町中の走行も快適だが、小回りは若干コツが必要
前述したように足つきがとても良く、Dモードを選択していれば加減速どちらも滑らかな為、とても扱いやすい車両なのですが、ちょっとやりずらいな。と感じたのがUターンする時や小さく回る時です。クラッチ付き車両の場合だと半クラッチを使いながら、リアブレーキとアクセルを使って小さく回ることが出来ますが、デュアルクラッチ車両の場合はクラッチがない為にアクセルとリアブレーキだけで低速のコントロールをしなければなりません。
VFR1200Xの場合、アクセルを回せばワイヤーが引っ張られエンジンの回転が上がるアナログな方式ではなく、アクセルの制御を電子制御で行うスロットルバイワイヤのシステムが使われています。今や車の世界では当たり前に使われている技術ですが、バイクの業界では、ごく一部の車両にしか使われていません。
アクセルを回せば素直に回転が上がるアナログ方式と違い、様々な状況下でコンピューターが判断してアクセルのレスポンスをコントロールしている為、若干アクセルのレスポンスが悪いように感じました。
半クラッチが使えないということと、電子制御スロットルの為に慣れるまではUターンや小さくコーナーを曲がる際には注意が必要になります。
長距離を走るとVFR1200Xの全ての装備の正当性がわかる
多少の距離を走行していると欲しくなるクラッチやチェンジペダルも、長距離を走るとなると別のもの。特にここで言う長距離とは100km、200kmという近距離のツーリングではなく、1日に400km~600km程度の超長距離のツーリングの事を指します。今回スタッフが東京から金沢まで片道600kmのツーリングに行くというので、VFR1200Xで行かせてみました。

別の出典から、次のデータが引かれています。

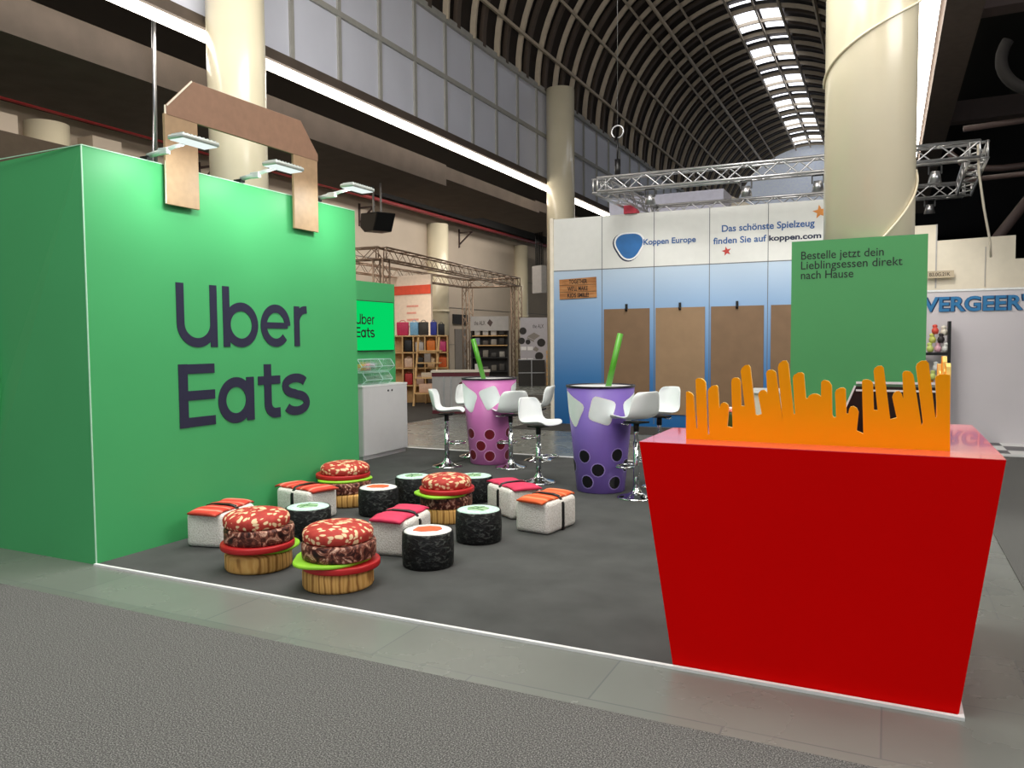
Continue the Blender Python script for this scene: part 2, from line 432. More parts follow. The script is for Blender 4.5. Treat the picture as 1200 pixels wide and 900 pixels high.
struct(bx(0.45, 11.96, 0, 12, 12.05, 0.03), 'trim_3', M['white_trim'])

# ------------------------------------------------------------------ hall shell
Y0, Y1 = -8.0, 50.0
VX, VZ, VR = -4.35, 8.67, 4.55
struct(bx(-16.3, Y0, 0, -16.0, Y1, 7.3), 'wall_left', M['wall_beige'])
struct(bx(-16.3, Y0, 7.2, -9.0, Y1, 7.4), 'ceiling', M['aisle_ceiling'])
struct(bx(0.25, Y0, 7.2, 14, Y1, 7.4), 'ceiling', M['dark_ceiling'])
struct(bx(13.9, 4, 0, 14.1, Y1, 7.3), 'wall_right', M['dark_ceiling'])
struct(bx(.3, Y1, 0, 14, Y1 + .2, 7.3), 'wall_back', M['dark_ceiling'])
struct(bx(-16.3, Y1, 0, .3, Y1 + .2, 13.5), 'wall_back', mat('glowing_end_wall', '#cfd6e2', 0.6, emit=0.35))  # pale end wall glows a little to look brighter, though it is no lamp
# vault shell
v = MB(); n = 28
pts = [(VX + (VR + .1) * math.cos(PI * i / n), VZ + (VR + .1) * math.sin(PI * i / n)) for i in range(n + 1)]
vs = [(x, y, z) for y in (Y0, Y1) for x, z in pts]
v.add(vs, [(i, i + 1, n + 2 + i, n + 1 + i) for i in range(n)], True)
struct(v, 'ceiling', M['vault'], fix=False)
# ribs: one arch per bay, plus thinner arches halfway
P0, BAY = 12.60, 1.235
def arch(y, r0, r1, w, a0=0.0, a1=PI, seg=40):
    m = MB(); vs = []
    for i in range(seg + 1):
        a = a0 + (a1 - a0) * i / seg; c, s_ = math.cos(a), math.sin(a)
        vs += [(VX + r0 * c, y - w / 2, VZ + r0 * s_), (VX + r0 * c, y + w / 2, VZ + r0 * s_), (VX + r1 * c, y + w / 2, VZ + r1 * s_), (VX + r1 * c, y - w / 2, VZ + r1 * s_)]
    fs = []
    for i in range(seg):
        a, b = i * 4, i * 4 + 4
        fs += [(a + j, a + (j + 1) % 4, b + (j + 1) % 4, b + j) for j in range(4)]
    m.add(vs, fs); return m
k = 0
y = P0 - 4 * BAY
while y < Y1:
    struct(arch(y, VR - .10, VR + .04, .07), 'trim_rib', M['rib_dark' if k % 1 else 'rib'])
    struct(arch(y + BAY * .42, VR - .06, VR + .05, .16, 0, R(78.5)), 'trim_rib', M['rib_dark'])
    struct(arch(y + BAY * .42, VR - .06, VR + .05, .16, R(101.5), PI), 'trim_rib', M['rib_dark'])
    y += BAY; k += 1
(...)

このスタッフも私と同じくデュアルクラッチ搭載車よりも、ギア付の車両の方が良いと言っていたのですが、長距離を走っていると段々とギアの制御が面倒くさくなりデュアルクラッチの恩恵をとても感じていたようです。
少し伏せれば無音状態で走ることが可能なウインドスクリーンや、電子制御スロットルやトルクコントロールの影響で若干レスポンスを悪く感じるスロットルも、雨天時などに走行していると絶大な安心感があります。
すべては様々な路面状況で長距離走っても疲れが残らないように快適に乗れるように。VFR1200Xは長距離ツーリングが好きなユーザーには最適な1台ですが、快適な足つき性や重さを忘れる操舵感は町乗りでも充分に活躍することが可能です。